(no subject)

Mar 10, 2006 10:51

hey everybody,
wow, what an interesting last few days we've had in alabama, with the arsonists being named and everything. i'm really confused by this because my feelings about these guys differ from everyone else's... i mean, i don't feel bad for them at all. yeah, of course their lives are going to change forever, but it's their fault... i mean, maybe this makes me inhumane, but i am fully under the impression that we know the consquences of our actions, and if we do destructive things we deserve to be punished for them. their lives that were so promising should change for the next 20 or so years. you know, it's really sad reading the bios of these guys and seeing how much potential they had and how successful they could have been. and it's sad that people do stupid (and evil) things to ruin that possibility, but i think they deserve the punishment they're going to receive. i don't sympathize with them at all. i do sympathize for their family and friends... and anyone, really, who all three of them fooled into thinking that they were someone else, good-hearted people. they say it started out as a joke, but that's not a joke. joking would be rolling the church or egging it or something. but burning them down? that's not a joke. you know, i'm honestly sick of being made fun of for being a good person.. merely because i really do want to be a good person... and then people feeling sorry for others who perform acts like this. it makes no sense what-so-ever.

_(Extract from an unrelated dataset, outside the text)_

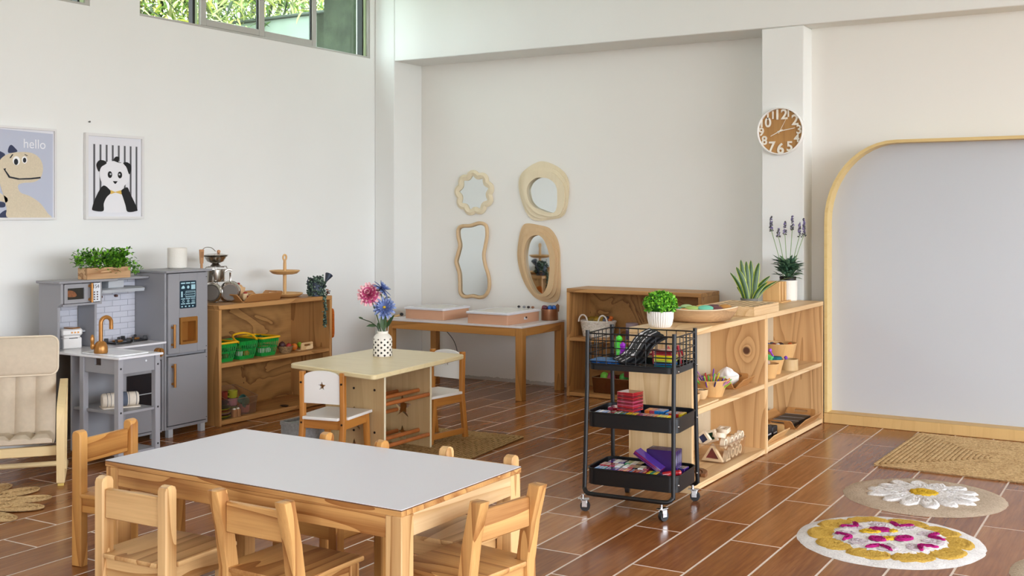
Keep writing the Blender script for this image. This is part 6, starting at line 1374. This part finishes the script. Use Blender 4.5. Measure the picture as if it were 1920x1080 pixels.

but you know, everytime i think about it i just say a little prayer thanking God that they didn't have the blunt audacity to kill anyone.
and i just keep asking God to help me seek the knowledge of how to pray for these kids... you know... give them the decency to realize the evilness of their act... pray for justice to take place in the courts... and just to help them through this, even though that's a really hard thing to actually want. i'm not sure if i do want it yet.

i know this is kind of a pissy entry, but people are just writing about how they feel about the situation so i feel that grants me the right to do the same.